Saints are Made in Ordinary Time(s)!
Today is the second Sunday in “Ordinary Time,” those 33 weeks of the year when the priest wears green vestments; and Advent, Christmas, Lent, and Easter are behind us…and before us again. Certainly, Christmas and Easter are the great, high, holy days of Christianity because of what they commemorate in the life of Jesus Christ, but I believe that saints are made in ordinary time.
Following Jesus and becoming like Him in every way is a very daily kind of work. We are all sinners, and so we only “practice” Christianity. We never become completely perfect until we get to Heaven. We say our prayers, read the Scriptures and we tell Jesus that we are sorry for our sins on a daily basis. Love is hard work, and it is daily work. Changing a baby’s diaper, cooking supper, cutting the grass, and going to work to provide for your family are all aspects of ordinary time in which we truly grow in holiness. As St. Therese of Lisieux reminds us, “I was not made to do great things, so I just do ordinary things with extraordinary love.”

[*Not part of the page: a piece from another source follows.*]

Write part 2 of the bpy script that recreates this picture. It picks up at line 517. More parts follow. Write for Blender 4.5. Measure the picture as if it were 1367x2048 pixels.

Love is the most essential quality of God. Love is to will good to the other, and to provide that good if one is able. Love always costs something to the one who loves. Love always pushes us out of ourselves, and this is our destiny! This is what God put us here on earth to learn, so that we will one day be able to breath the oxygen of Heaven. You have heard me describe that oxygen before as C-2-H: two atoms of charity and one atom of humility in every molecule of the oxygen of Heaven!
Jesus spent 30 years in the ordinary time of Nazareth before He began to preach and teach. He lived with his parents, worked as a carpenter, worshipped at the local synagogue, and enjoyed the social interactions with family and friends. Jesus really “lived” his life while here on earth, laughing and working and helping the people around him. To engage with other people; to have time for others, to sincerely care about the people around you, is Christlikeness. Charity always pushes us out of ourselves. It pushes us to love God most of all, and then to love the people around us.
Jesus even went to weddings and enjoyed the wine always present at those ancient Jewish celebrations! Loving the people around us is always a part of the work of ordinary time. When Jesus is present, ordinary times become extraordinary. Relationships between people are ordered and holy, based on virtue. Jesus plus anything is always better than it was before. Water is turned into wine. Wine is turned into His Precious Blood.
Saints are made in Ordinary Time. Good news! We are in ordinary time right now. Am I the human person God made me to be? Am I yet the absolute best version of myself? We all answer the same. “Not yet. I’m glad it’s still ordinary time.”